A chastened Ramji, obviously, seems to have learnt his lesson. As managing director of Trifed he sanctioned Rs 1 crore last month to the Vanvasi Kalyan Mela, jointly organised by two Sangh outfits, Vanvasi Kalyan Ashram and cbmd, in Delhi.

Ironically, an organisation which swears by swadeshi has no qualms in taking money from a government that has shown little respect for the swadeshi credo. Says Gachke, an old rss activist and member-secretary of cbmd: "Jise aap sarkaari paisa kah rahe hein vah janata ka paisa hai (You call it government money, we say it's public money).You can't overlook the government in the development of the nation. But we don't take any money from the government or any of its psus for agitations."

Gachke seems to have the rss sarsanghchalak K.S. Sudershan's consent. In a recent interview to Outlook, the rss chief explained the sjf receiving government funds thus: "It doesn't take money from the government. It doesn't have a fund of its own. In swadeshi melas, government departments buy their stalls. How do you think the Swadeshi Jagaran Manch is going to make its ends meet? After the whole thing is over, I don't think much money is left."

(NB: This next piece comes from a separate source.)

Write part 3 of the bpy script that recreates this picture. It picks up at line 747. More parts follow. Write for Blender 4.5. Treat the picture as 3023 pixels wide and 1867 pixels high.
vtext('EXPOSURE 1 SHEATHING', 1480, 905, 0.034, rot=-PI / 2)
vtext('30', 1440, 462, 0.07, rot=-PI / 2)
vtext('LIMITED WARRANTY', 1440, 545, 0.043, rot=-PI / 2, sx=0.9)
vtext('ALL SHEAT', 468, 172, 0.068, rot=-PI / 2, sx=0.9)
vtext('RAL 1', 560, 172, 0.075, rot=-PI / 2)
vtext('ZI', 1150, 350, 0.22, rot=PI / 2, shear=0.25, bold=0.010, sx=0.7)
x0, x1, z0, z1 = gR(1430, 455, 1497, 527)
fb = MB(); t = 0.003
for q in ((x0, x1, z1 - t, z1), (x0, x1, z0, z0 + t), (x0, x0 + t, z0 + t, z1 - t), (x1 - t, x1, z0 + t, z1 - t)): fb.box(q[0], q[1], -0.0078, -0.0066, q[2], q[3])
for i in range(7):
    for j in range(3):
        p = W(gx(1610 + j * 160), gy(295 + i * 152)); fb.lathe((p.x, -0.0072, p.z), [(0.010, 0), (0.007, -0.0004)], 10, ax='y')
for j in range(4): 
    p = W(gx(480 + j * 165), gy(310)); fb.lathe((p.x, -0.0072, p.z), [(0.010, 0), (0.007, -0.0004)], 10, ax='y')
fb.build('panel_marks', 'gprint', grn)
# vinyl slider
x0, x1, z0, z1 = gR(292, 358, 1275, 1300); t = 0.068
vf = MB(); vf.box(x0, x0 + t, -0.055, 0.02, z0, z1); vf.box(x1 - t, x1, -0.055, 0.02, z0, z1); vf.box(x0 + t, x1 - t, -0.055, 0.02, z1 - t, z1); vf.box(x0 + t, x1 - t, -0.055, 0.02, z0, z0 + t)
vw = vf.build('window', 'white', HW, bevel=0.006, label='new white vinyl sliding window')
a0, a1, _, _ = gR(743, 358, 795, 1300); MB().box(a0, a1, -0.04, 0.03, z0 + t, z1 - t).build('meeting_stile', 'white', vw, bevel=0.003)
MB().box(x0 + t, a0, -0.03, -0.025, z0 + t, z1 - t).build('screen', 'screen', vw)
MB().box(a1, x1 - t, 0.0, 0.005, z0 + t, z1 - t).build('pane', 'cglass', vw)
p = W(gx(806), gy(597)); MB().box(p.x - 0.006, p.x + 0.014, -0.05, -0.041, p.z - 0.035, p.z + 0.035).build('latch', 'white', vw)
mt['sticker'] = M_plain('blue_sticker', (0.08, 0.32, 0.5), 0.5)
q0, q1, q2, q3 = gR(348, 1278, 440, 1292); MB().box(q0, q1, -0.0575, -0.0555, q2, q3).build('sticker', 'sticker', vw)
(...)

The sjf's agitating arm—the sjm—has on several occasions slammed the government for its "anti-swadeshi" economic policies. And it keeps threatening to launch a nationwide movement against the government. While sjf leaders insist that the money coming from capart, psus or government corporations isn't used for agitational purposes, there is hardly a demarcation between the manch and the cbmd. The very activists who chant anti-government slogans double up as members of decision-making bodies in capart, a government funding agency.